• **Job**
Retype all material exactly. Pictures stay out of the copy.

• **Data provided**

++++++++

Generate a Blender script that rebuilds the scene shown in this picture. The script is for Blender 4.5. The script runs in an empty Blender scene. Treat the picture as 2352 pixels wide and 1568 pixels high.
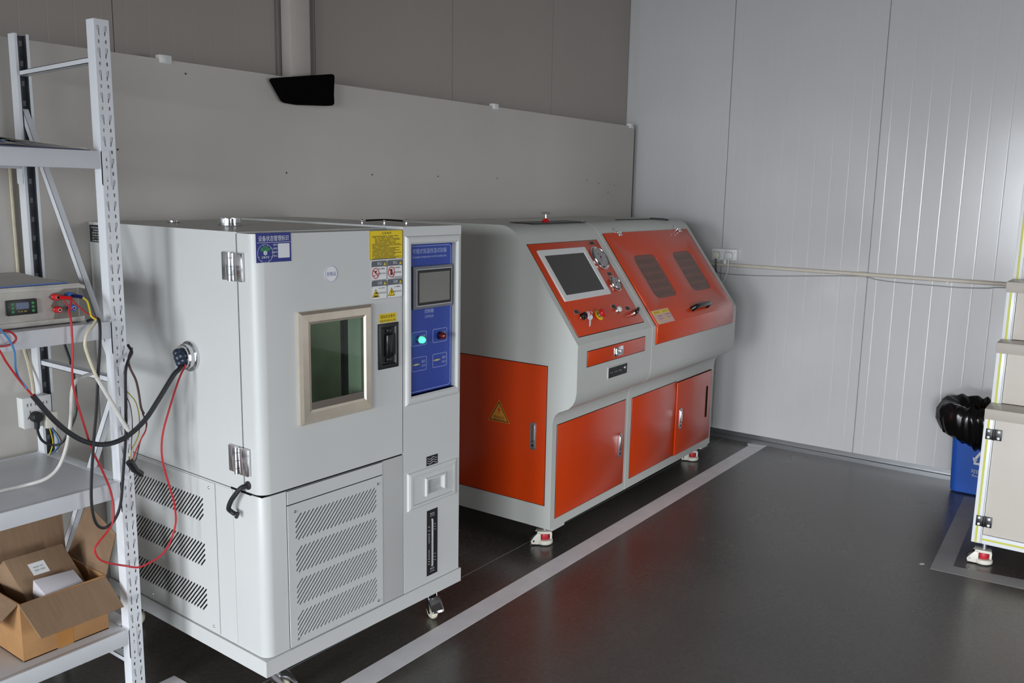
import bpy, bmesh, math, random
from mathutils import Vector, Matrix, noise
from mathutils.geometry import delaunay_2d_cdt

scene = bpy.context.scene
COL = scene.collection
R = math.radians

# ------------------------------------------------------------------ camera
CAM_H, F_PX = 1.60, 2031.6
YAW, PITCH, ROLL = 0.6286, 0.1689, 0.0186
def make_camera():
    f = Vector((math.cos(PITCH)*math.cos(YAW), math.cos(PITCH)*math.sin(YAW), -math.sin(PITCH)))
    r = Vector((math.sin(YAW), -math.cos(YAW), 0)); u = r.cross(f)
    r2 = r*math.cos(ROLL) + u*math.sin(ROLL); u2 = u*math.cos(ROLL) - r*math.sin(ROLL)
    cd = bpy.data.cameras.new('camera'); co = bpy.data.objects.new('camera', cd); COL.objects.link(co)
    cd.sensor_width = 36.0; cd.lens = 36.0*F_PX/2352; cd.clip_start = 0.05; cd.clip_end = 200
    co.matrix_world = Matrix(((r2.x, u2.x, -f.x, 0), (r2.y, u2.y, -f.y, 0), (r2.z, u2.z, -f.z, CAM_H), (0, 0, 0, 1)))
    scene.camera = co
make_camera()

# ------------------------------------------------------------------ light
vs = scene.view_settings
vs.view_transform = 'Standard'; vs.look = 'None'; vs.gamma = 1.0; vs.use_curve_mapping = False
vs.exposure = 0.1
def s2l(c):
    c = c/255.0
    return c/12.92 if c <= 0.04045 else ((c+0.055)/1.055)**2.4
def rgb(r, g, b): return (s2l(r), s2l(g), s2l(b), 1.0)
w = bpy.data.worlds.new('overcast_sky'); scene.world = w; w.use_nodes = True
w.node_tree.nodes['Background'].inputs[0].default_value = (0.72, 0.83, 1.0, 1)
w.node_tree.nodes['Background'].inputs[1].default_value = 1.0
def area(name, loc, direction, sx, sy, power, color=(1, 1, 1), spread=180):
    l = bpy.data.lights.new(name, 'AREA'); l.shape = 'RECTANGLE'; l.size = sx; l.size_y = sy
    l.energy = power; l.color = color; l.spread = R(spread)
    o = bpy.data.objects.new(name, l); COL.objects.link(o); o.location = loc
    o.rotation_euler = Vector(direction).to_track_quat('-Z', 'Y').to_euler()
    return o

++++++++

• **Solution**
Generate a Blender script that rebuilds the scene shown in this picture. The script is for Blender 4.5. The script runs in an empty Blender scene. Treat the picture as 2352 pixels wide and 1568 pixels high.
import bpy, bmesh, math, random
from mathutils import Vector, Matrix, noise
from mathutils.geometry import delaunay_2d_cdt

scene = bpy.context.scene
COL = scene.collection
R = math.radians

# ------------------------------------------------------------------ camera
CAM_H, F_PX = 1.60, 2031.6
YAW, PITCH, ROLL = 0.6286, 0.1689, 0.0186
def make_camera():
    f = Vector((math.cos(PITCH)*math.cos(YAW), math.cos(PITCH)*math.sin(YAW), -math.sin(PITCH)))
    r = Vector((math.sin(YAW), -math.cos(YAW), 0)); u = r.cross(f)
    r2 = r*math.cos(ROLL) + u*math.sin(ROLL); u2 = u*math.cos(ROLL) - r*math.sin(ROLL)
    cd = bpy.data.cameras.new('camera'); co = bpy.data.objects.new('camera', cd); COL.objects.link(co)
    cd.sensor_width = 36.0; cd.lens = 36.0*F_PX/2352; cd.clip_start = 0.05; cd.clip_end = 200
    co.matrix_world = Matrix(((r2.x, u2.x, -f.x, 0), (r2.y, u2.y, -f.y, 0), (r2.z, u2.z, -f.z, CAM_H), (0, 0, 0, 1)))
    scene.camera = co
make_camera()

# ------------------------------------------------------------------ light
vs = scene.view_settings
vs.view_transform = 'Standard'; vs.look = 'None'; vs.gamma = 1.0; vs.use_curve_mapping = False
vs.exposure = 0.1
def s2l(c):
    c = c/255.0
    return c/12.92 if c <= 0.04045 else ((c+0.055)/1.055)**2.4
def rgb(r, g, b): return (s2l(r), s2l(g), s2l(b), 1.0)
w = bpy.data.worlds.new('overcast_sky'); scene.world = w; w.use_nodes = True
w.node_tree.nodes['Background'].inputs[0].default_value = (0.72, 0.83, 1.0, 1)
w.node_tree.nodes['Background'].inputs[1].default_value = 1.0
def area(name, loc, direction, sx, sy, power, color=(1, 1, 1), spread=180):
    l = bpy.data.lights.new(name, 'AREA'); l.shape = 'RECTANGLE'; l.size = sx; l.size_y = sy
    l.energy = power; l.color = color; l.spread = R(spread)
    o = bpy.data.objects.new(name, l); COL.objects.link(o); o.location = loc
    o.rotation_euler = Vector(direction).to_track_quat('-Z', 'Y').to_euler()
    return o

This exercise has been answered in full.